Hanno iniziato le compagnie telefoniche, modificando la scadenza delle bollette invece che le tariffe, partendo dai contratti, prepagati e non, dei telefoni cellulari per poi passare alla linea fissa. Sono state subito seguite a ruota dalle tv a pagamento come Sky ma il Governo ora sta valutando la legalità delle modifiche, poichè ritiene che, per la tutela di noi consumatori, le condizioni dei contratti debbano essere omogenee per quanto riguarda la trasparenza ed i tempi di calcolo dei costi fatturati al cliente. La questione è stata dibattuta dall'esecutivo in merito al fatto che gli operatori telefonici e Sky hanno modificato le tariffe non agendo con un aumento in percentuale del costo ma riducendo i giorni del contratto ciclico.
La scadenza dei rinnovi mensili è stata "accorciata" a 28 giorni, e ciò ha indubbiamente comportato un notevole rincaro per il consumatore, che alla fine dell'anno deve pagare "un mese in più". Il Ministero dello Sviluppo sta valutando l'ipotesi di intervenire per supportare i consumatori italiani in relazione alle modifiche dei gestori.
Una mossa molto astuta
Una vera e propria "furberia" quella degli operatori di Telefonia mobile e fissa, che per raggiungere nuovi target di fatturato ed evitare disdette da parte dei clienti con un aumento visibile, hanno avuto la geniale idea di "accorciare" la durata delle tariffe telefoniche e internet mensili, dai vecchi 30 o 31 giorni ai 28 odierni, 4 settimane esatte.
All'inizio la riduzione di giorni era riservata solo alle nuove promozioni, stipulate nel medesimo periodo del cambio di programma, per poi estendersi a macchia d'olio a tutti gli utenti, senza possibilità di scelta se non con la rescissione dal contratto. Perdendo 2/3 giorni al mese di contratto a fine anno si paga in pratica una mensilità in più, per un aumento dal 6,65% all'8% all’anno, che risulta sicuramente eccessivo.
E il bello è che in questa manovra che aggira la legge e ci trova disarmati non esiste concorrenza: tutti gli operatori di telefonia si sono adeguati alla modifica per cui non abbiamo altra scelta che tenerci quello che abbiamo.
Agcom ha provato a difenderci
L'Autorità per le garanzie nelle comunicazioni, o Agcom, ha cercato di ripristinare le condizioni iniziali con una delibera che qualche mese fa imponeva il ritorno alla cadenza mensile per la telefonia fissa, voce e Internet.
Agcom aveva spiegato di aver tratto le sue conclusioni dopo aver notato problemi di trasparenza nell'operato delle compagnie telefoniche, dal momento che era assente un parametro temporale tale da consentire la comparazione tre le varie offerte.

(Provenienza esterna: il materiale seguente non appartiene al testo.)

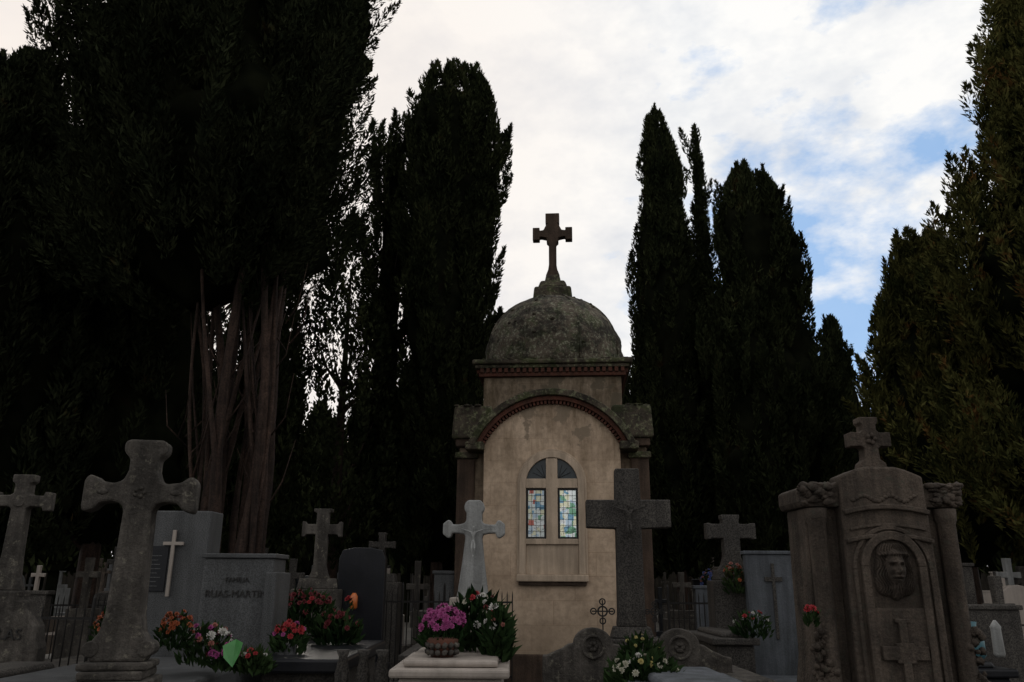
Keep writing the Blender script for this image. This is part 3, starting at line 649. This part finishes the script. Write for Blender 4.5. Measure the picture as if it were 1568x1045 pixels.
g=E('teal_vase',(4.15,7.6,.95)); lathe('vase',[(.05,0),(.09,.05),(.09,.2),(.04,.28),(.05,.33)],'teal',g,20)
g=E('grave_lantern',(4.6,8.0,.95)); lathe('lantern',[(.04,0),(.05,.03),(.045,.25),(.05,.27),(.01,.33)],'white',g,16)

# ------------------------------------------------------------------ trees
PB=([0,.05,.15,.4,.7,.9,1],[.4,.8,.96,1,.95,.7,.3])
t1=cypress('large_cypress_tree',-4.2,10.2,14.5,2.32,5.0,seed=11,n=270000,leaf=.10,prof=PB,core=.69,mat='leafC',trunk=False,rag=1.2,plumes=950)
parts=[]; rt=random.Random(12)
for i in range(15):
    f=-1+2*(i+.5)/15+rt.uniform(-.1,.1); bx=.68+.40*f+rt.uniform(-.08,.08); by=rt.uniform(-.35,.45)
    tx=.50+.80*f+rt.uniform(-.22,.22); ty=by*2
    r=rt.choice((.03,.035,.045,.06,.08,.095))*rt.uniform(.85,1.1); ph=rt.uniform(0,6); am=rt.uniform(.03,.09); pw=rt.uniform(1.2,2.6)
    path=[(bx+(tx-bx)*(q**pw)+am*math.sin(q*7+ph)-am*math.sin(ph)*(1-q),by+(ty-by)*q+am*math.cos(q*5+ph),-.05+6.0*q) for q in [k/15 for k in range(16)]]
    parts.append(tubeg(path,[r*(1.35-.8*k/15)*(1+.12*math.sin(k*2.1+i)) for k in range(16)],9))
    if i%2==0:
        s_=1 if rt.random()<.5 else -1; p=path[7]; parts.append(tubeg([p,(p[0]+.08*s_,p[1],p[2]+.5),(p[0]+.22*s_,p[1]-.05,p[2]+1.3),(p[0]+.4*s_,p[1],p[2]+2.4)],[r*.6,r*.5,r*.4,r*.2],7))
for i in range(34):
    z=rt.uniform(2.3,5.2); x=.62+rt.uniform(-.8,.75); s_=rt.choice((-1,1))
    parts.append(tubeg([(x,rt.uniform(-.3,.3),z),(x+.15*s_,rt.uniform(-.4,.2),z+.25),(x+.3*s_,rt.uniform(-.5,.2),z+.75)],[.012,.009,.003],5))
mk('stems',*merge(parts),'bark',t1,0,True)
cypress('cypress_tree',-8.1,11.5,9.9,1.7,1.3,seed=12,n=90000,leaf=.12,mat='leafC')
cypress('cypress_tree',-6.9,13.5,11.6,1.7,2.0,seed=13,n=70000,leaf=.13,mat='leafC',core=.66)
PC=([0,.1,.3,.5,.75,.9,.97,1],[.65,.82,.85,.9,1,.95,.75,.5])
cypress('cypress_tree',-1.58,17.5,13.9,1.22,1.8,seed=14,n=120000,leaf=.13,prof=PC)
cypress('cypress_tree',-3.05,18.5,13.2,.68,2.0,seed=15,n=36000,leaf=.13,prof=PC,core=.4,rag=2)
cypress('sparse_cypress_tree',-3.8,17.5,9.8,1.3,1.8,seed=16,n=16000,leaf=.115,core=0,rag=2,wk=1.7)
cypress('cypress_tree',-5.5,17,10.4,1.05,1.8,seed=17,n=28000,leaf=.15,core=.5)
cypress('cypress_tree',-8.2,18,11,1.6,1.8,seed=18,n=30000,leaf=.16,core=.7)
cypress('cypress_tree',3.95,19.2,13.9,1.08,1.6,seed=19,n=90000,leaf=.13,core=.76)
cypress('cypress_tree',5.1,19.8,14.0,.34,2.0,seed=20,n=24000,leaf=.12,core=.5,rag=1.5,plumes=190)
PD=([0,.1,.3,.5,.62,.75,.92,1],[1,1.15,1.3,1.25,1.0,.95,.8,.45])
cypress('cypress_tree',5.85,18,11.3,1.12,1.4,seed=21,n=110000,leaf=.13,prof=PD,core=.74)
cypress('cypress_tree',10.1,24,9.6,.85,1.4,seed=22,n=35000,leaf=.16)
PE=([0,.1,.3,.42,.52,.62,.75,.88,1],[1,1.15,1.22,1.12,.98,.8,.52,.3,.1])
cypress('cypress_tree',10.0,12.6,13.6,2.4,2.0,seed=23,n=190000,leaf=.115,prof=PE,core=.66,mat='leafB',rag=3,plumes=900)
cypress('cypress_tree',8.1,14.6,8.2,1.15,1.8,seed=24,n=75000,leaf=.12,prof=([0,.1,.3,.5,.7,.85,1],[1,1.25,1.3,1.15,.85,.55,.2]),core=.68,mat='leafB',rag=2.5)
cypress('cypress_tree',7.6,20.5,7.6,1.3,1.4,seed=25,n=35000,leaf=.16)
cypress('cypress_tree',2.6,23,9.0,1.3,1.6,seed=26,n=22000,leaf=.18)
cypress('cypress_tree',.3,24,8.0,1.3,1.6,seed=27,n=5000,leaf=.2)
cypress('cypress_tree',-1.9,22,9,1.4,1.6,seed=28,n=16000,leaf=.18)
# distant rows as one mass
rng=np.random.default_rng(99); Cs=[];Ds=[];Ls=[]; parts=[]
xs=np.concatenate([np.arange(-40,42,2.1),np.arange(-52,54,2.6)])
for i,x in enumerate(xs):
    yy=(36 if i<40 else 46)+rng.uniform(-2,2); hh=rng.uniform(6.5,9.5); n=1500; u=rng.random(n)**.8; th=-rng.random(n)*3.14
    r=1.5*np.interp(u,*PROF)*(.65+.4*rng.random(n))*(1+.25*np.sin(u*25+th*2)); zb=1.9
    Cs.append(np.stack([x+r*np.cos(th),yy+r*np.sin(th),zb+u*hh],1)); Ds.append(np.stack([np.cos(th)*.5,np.sin(th)*.5,np.ones(n)],1)+rng.normal(0,.35,(n,3))); Ls.append(rng.uniform(.25,.6,n))
    parts.append(tubeg([(x,yy,0),(x,yy,zb+hh*.6)],[.25,.1],6))
    V=[];F=[]
    for j in range(13):
        uu=j/12*.94
        for k in range(9):
            a=k*6.283/9; r2=1.1*np.interp(uu,*PROF)*(1+.3*mnoise.noise(Vector((x+a,uu*6,yy)))); V.append((x+r2*math.cos(a),yy+r2*math.sin(a),zb+uu*hh))
    for j in range(12):
        for k in range(9): F.append((j*9+k,j*9+(k+1)%9,(j+1)*9+(k+1)%9,(j+1)*9+k))
    F.append(tuple(range(9))); parts.append((V,F))
par=E('distant_cypress_trees'); L=np.concatenate(Ls)
bladesmesh('crowns',np.concatenate(Cs),np.concatenate(Ds),L,L*.2,'leafA',par,rng)
mk('trunks_and_cores',*merge(parts),'inner',par)
print('BLADES',TOTAL)

# ------------------------------------------------------------------ sky + sun
az,el=-14,24
w=bpy.data.worlds.new('World'); S.world=w; w.use_nodes=True; nt=w.node_tree; bg=nt.nodes['Background']
sky=N(nt,'ShaderNodeTexSky',sky_type='NISHITA'); sky.sun_disc=False; sky.sun_elevation=rad(el); sky.sun_rotation=rad(az); sky.air_density=1.0; sky.dust_density=.6; sky.ozone_density=2
tc=N(nt,'ShaderNodeTexCoord'); gen=tc.outputs['Generated']
mp=N(nt,'ShaderNodeMapping'); mp.inputs['Scale'].default_value=(1.0,.9,1.8); mp.inputs['Location'].default_value=(.3,.1,.2); nt.links.new(gen,mp.inputs['Vector'])
f=noise(nt,mp.outputs[0],6.0,7,.58)
def dot(v):
    n=N(nt,'ShaderNodeVectorMath',operation='DOT_PRODUCT'); nt.links.new(gen,n.inputs[0]); n.inputs[1].default_value=Vector(v).normalized(); return n.outputs['Value']
def mr(x,a,b,c,d):
    n=N(nt,'ShaderNodeMapRange'); nt.links.new(x,n.inputs[0]); 
    for i,v in enumerate((a,b,c,d)): n.inputs[i+1].default_value=v
    return n.outputs[0]
def math2(op,a,b):
    n=N(nt,'ShaderNodeMath',operation=op)
    for i,v in enumerate((a,b)):
        if isinstance(v,(int,float)): n.inputs[i].default_value=v
        else: nt.links.new(v,n.inputs[i])
    return n.outputs[0]
thr=mr(dot((.47,1,.44)),.92,.99,.22,.495)
cl=mr(math2('SUBTRACT',f,thr),-.09,.07,.10,1)
shade=ramp(nt,noise(nt,mp.outputs[0],6.5,5,.6),[(.32,(.74,.77,.82)),(.56,(1.0,.99,.97))])
warm=mix(nt,mr(dot((-.55,1,.6)),.8,1,0,.8),shade,(.97,.87,.79))
skyc=mix(nt,1.0,sky.outputs[0],(.13,.13,.13),'MULTIPLY')
blue=mix(nt,.7,skyc,(.27,.51,.88))
final=mix(nt,cl,blue,warm)
k=mr(dot((-.1,1,.45)),-1,.75,.60,1.0)
kk=N(nt,'ShaderNodeCombineXYZ'); 
for i in range(3): nt.links.new(k,kk.inputs[i])
final=mix(nt,1.0,final,kk.outputs[0],'MULTIPLY')
nt.links.new(final,bg.inputs['Color']); bg.inputs['Strength'].default_value=1.0
sd=bpy.data.lights.new('sun','SUN'); sd.energy=1.0; sd.angle=rad(10); sd.color=(1,.93,.84)
so=bpy.data.objects.new('sun',sd); COL.objects.link(so)
dv=Vector((math.sin(rad(az))*math.cos(rad(el)),math.cos(rad(az))*math.cos(rad(el)),math.sin(rad(el))))
so.rotation_euler=(-dv).to_track_quat('-Z','Y').to_euler(); so.location=dv*60

# ------------------------------------------------------------------ camera
cd=bpy.data.cameras.new('camera'); cd.lens=28; cd.sensor_width=36; cd.clip_end=1000; cd.clip_start=.05
co=bpy.data.objects.new('camera',cd); COL.objects.link(co)
co.matrix_world=Matrix.Translation((0,0,1.6))@Matrix.Rotation(rad(90+16.8),4,'X')@Matrix.Rotation(rad(.4),4,'Z')
S.camera=co
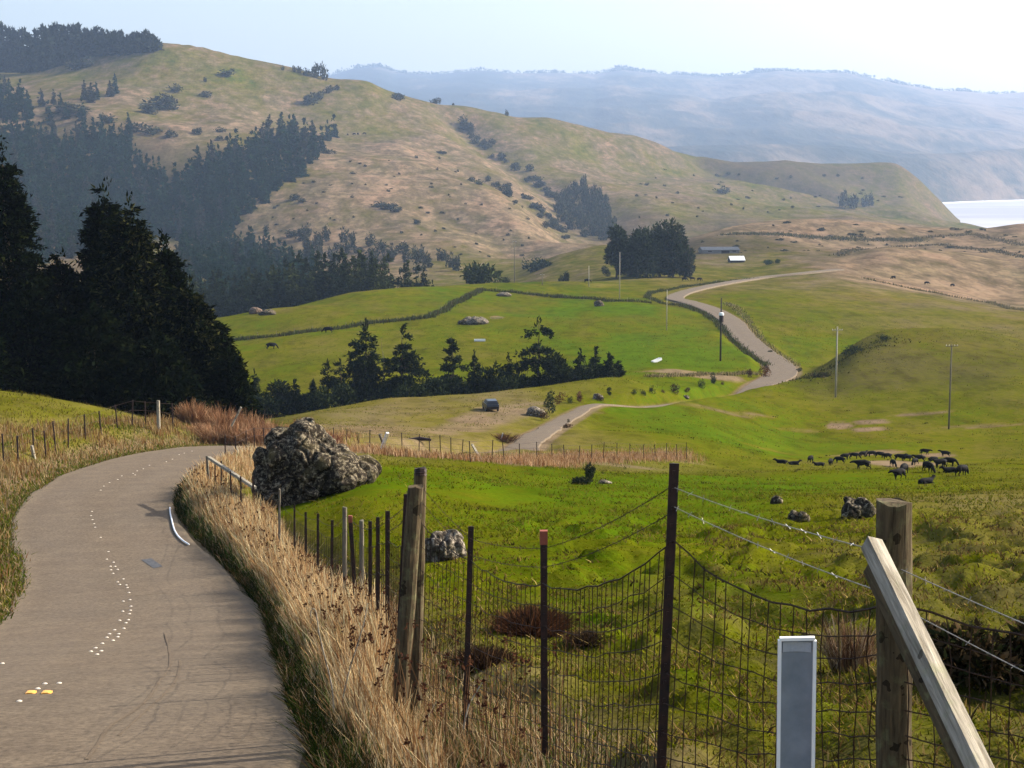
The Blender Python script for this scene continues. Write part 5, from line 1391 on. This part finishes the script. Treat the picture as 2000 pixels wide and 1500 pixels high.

L'utente inoltre viene disorientato nel controllo dei consumi, soprattutto se utilizza abbonamenti a lungo termine, come quello biennale. Agcom si rivolgeva soprattutto alle utenze domestiche, non sapendo che a ruota avrebbe seguito l'"accorciamento" anche la telefonia cellulare. Purtroppo le associazioni legate a Confindustria e alle compagnie telefoniche hanno contestato la delibera e tuttora nessuno hanno potuto ripristinare le condizioni preesistenti.